◆ **Problem to solve**
The records below hold a stretch from the line with "Continue the Blender" through the line with "a = at(*pp, Y=YN);"; return exactly those lines, ends included, and nothing more.

◆ **Source records**

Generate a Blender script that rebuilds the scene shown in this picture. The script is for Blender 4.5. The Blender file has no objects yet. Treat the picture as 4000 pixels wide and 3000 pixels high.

---

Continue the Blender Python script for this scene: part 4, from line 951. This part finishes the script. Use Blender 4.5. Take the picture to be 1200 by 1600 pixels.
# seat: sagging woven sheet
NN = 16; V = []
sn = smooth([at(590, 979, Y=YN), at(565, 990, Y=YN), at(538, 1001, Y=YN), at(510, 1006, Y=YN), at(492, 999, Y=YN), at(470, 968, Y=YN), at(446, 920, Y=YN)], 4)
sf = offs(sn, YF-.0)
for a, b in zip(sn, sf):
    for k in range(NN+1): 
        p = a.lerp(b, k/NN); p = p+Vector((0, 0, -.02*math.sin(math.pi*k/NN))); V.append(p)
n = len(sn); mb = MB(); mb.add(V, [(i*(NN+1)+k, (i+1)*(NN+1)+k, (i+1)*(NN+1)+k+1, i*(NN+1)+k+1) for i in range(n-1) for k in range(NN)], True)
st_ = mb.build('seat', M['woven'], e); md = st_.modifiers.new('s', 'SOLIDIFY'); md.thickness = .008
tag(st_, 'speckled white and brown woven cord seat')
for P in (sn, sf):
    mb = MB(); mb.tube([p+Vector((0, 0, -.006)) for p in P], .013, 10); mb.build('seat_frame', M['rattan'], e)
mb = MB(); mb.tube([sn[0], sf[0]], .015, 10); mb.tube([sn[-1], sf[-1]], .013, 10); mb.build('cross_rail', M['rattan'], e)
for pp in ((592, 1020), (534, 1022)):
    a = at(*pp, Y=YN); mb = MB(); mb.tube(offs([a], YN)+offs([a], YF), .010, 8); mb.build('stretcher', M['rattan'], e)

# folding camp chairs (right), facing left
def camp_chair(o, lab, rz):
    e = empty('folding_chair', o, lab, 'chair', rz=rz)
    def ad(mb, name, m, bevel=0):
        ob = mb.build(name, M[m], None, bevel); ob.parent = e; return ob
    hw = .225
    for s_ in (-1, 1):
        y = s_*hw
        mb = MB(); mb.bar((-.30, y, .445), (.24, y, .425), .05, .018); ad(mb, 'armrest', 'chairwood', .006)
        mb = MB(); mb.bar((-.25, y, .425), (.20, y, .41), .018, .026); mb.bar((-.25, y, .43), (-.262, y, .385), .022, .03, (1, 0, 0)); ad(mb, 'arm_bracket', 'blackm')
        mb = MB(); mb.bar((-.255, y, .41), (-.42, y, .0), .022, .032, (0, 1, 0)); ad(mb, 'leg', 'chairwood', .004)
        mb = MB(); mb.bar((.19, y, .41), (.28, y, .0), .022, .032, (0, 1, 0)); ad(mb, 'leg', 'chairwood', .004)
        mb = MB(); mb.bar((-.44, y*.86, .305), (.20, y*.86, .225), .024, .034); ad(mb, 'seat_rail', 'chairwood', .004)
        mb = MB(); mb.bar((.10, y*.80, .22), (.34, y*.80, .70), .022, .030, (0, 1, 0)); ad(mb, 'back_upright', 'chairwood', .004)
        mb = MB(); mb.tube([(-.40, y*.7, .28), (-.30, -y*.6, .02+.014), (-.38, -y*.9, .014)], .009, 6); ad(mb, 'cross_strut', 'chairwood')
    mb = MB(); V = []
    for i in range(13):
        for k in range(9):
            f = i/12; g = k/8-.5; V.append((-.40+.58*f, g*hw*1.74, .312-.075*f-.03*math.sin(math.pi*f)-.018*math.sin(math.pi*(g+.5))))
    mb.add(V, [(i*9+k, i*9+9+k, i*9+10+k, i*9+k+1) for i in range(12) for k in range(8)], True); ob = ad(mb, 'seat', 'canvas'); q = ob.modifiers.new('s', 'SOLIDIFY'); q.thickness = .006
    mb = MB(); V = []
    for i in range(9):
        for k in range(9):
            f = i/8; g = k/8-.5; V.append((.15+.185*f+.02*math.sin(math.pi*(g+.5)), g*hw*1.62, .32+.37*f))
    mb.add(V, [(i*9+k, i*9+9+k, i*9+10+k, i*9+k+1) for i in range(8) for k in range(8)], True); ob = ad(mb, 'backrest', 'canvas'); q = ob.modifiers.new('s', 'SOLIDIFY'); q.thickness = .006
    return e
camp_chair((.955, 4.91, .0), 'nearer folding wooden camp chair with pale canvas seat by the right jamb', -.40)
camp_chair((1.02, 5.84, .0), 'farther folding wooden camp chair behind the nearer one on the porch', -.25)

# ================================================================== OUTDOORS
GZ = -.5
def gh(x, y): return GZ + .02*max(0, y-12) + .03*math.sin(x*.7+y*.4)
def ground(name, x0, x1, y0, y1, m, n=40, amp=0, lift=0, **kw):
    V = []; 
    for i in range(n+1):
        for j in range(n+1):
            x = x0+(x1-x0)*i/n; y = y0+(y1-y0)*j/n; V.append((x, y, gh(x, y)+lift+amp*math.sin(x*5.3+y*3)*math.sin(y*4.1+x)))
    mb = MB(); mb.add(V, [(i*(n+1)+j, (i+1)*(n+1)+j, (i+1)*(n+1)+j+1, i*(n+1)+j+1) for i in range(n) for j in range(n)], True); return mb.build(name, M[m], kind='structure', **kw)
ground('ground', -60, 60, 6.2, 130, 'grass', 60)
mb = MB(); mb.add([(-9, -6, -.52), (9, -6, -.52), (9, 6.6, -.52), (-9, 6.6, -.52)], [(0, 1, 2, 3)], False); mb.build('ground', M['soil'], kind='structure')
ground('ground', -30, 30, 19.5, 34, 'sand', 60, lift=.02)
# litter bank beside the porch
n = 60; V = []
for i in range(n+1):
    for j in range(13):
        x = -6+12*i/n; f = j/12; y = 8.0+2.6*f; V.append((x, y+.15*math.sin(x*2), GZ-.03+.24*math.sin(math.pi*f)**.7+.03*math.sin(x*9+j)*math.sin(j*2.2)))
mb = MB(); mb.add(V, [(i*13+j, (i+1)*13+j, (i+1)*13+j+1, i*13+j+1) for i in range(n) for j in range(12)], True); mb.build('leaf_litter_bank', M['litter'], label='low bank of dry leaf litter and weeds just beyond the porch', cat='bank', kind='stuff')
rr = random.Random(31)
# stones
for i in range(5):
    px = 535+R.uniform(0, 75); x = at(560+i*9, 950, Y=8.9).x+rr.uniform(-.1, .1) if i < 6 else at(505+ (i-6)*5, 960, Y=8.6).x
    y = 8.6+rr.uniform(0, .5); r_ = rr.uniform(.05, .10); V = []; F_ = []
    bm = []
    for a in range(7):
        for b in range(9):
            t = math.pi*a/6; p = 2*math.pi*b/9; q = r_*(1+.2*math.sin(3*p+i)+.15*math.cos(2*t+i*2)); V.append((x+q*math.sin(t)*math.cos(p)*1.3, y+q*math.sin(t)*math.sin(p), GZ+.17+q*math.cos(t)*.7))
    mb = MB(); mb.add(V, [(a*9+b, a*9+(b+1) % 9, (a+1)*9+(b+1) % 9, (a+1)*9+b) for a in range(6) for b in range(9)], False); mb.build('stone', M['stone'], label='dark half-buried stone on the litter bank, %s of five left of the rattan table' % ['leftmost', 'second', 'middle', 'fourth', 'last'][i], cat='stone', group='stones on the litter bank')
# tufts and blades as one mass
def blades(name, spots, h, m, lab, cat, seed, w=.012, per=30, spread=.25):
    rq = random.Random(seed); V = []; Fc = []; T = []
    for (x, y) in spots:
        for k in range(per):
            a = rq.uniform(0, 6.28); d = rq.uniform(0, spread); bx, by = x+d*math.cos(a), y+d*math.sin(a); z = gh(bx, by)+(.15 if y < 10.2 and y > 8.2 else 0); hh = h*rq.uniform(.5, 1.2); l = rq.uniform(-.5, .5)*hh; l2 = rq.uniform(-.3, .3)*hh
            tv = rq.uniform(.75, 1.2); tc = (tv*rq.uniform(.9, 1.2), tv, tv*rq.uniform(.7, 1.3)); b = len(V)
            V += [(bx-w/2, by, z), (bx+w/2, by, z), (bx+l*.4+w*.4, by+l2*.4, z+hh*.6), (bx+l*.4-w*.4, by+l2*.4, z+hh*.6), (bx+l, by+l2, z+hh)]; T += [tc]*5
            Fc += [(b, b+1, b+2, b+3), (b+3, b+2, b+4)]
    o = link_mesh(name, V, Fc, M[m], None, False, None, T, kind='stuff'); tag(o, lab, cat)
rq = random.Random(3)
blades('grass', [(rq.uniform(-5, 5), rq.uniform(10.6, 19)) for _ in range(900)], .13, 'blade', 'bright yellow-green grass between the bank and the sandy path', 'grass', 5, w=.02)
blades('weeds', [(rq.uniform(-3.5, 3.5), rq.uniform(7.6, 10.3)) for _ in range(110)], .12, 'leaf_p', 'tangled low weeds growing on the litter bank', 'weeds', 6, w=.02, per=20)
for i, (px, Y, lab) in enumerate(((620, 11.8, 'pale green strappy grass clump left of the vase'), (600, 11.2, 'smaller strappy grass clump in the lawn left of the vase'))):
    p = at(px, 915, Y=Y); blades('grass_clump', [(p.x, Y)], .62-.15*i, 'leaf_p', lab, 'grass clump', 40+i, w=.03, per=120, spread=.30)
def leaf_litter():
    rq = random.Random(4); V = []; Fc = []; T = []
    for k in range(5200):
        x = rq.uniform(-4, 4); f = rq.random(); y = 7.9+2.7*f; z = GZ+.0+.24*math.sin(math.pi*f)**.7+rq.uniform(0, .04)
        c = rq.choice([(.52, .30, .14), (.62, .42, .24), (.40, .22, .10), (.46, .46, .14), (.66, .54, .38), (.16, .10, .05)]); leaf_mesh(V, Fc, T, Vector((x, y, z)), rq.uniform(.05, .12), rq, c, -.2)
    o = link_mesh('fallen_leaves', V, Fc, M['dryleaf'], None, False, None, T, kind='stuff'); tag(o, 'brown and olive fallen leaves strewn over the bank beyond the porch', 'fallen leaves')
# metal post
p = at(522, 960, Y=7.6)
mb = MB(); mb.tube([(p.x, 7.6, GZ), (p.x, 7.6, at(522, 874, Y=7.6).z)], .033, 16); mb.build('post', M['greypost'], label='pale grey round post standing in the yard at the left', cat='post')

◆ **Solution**
Continue the Blender Python script for this scene: part 4, from line 951. This part finishes the script. Use Blender 4.5. Take the picture to be 1200 by 1600 pixels.
# seat: sagging woven sheet
NN = 16; V = []
sn = smooth([at(590, 979, Y=YN), at(565, 990, Y=YN), at(538, 1001, Y=YN), at(510, 1006, Y=YN), at(492, 999, Y=YN), at(470, 968, Y=YN), at(446, 920, Y=YN)], 4)
sf = offs(sn, YF-.0)
for a, b in zip(sn, sf):
    for k in range(NN+1): 
        p = a.lerp(b, k/NN); p = p+Vector((0, 0, -.02*math.sin(math.pi*k/NN))); V.append(p)
n = len(sn); mb = MB(); mb.add(V, [(i*(NN+1)+k, (i+1)*(NN+1)+k, (i+1)*(NN+1)+k+1, i*(NN+1)+k+1) for i in range(n-1) for k in range(NN)], True)
st_ = mb.build('seat', M['woven'], e); md = st_.modifiers.new('s', 'SOLIDIFY'); md.thickness = .008
tag(st_, 'speckled white and brown woven cord seat')
for P in (sn, sf):
    mb = MB(); mb.tube([p+Vector((0, 0, -.006)) for p in P], .013, 10); mb.build('seat_frame', M['rattan'], e)
mb = MB(); mb.tube([sn[0], sf[0]], .015, 10); mb.tube([sn[-1], sf[-1]], .013, 10); mb.build('cross_rail', M['rattan'], e)
for pp in ((592, 1020), (534, 1022)):
    a = at(*pp, Y=YN); mb = MB(); mb.tube(offs([a], YN)+offs([a], YF), .010, 8); mb.build('stretcher', M['rattan'], e)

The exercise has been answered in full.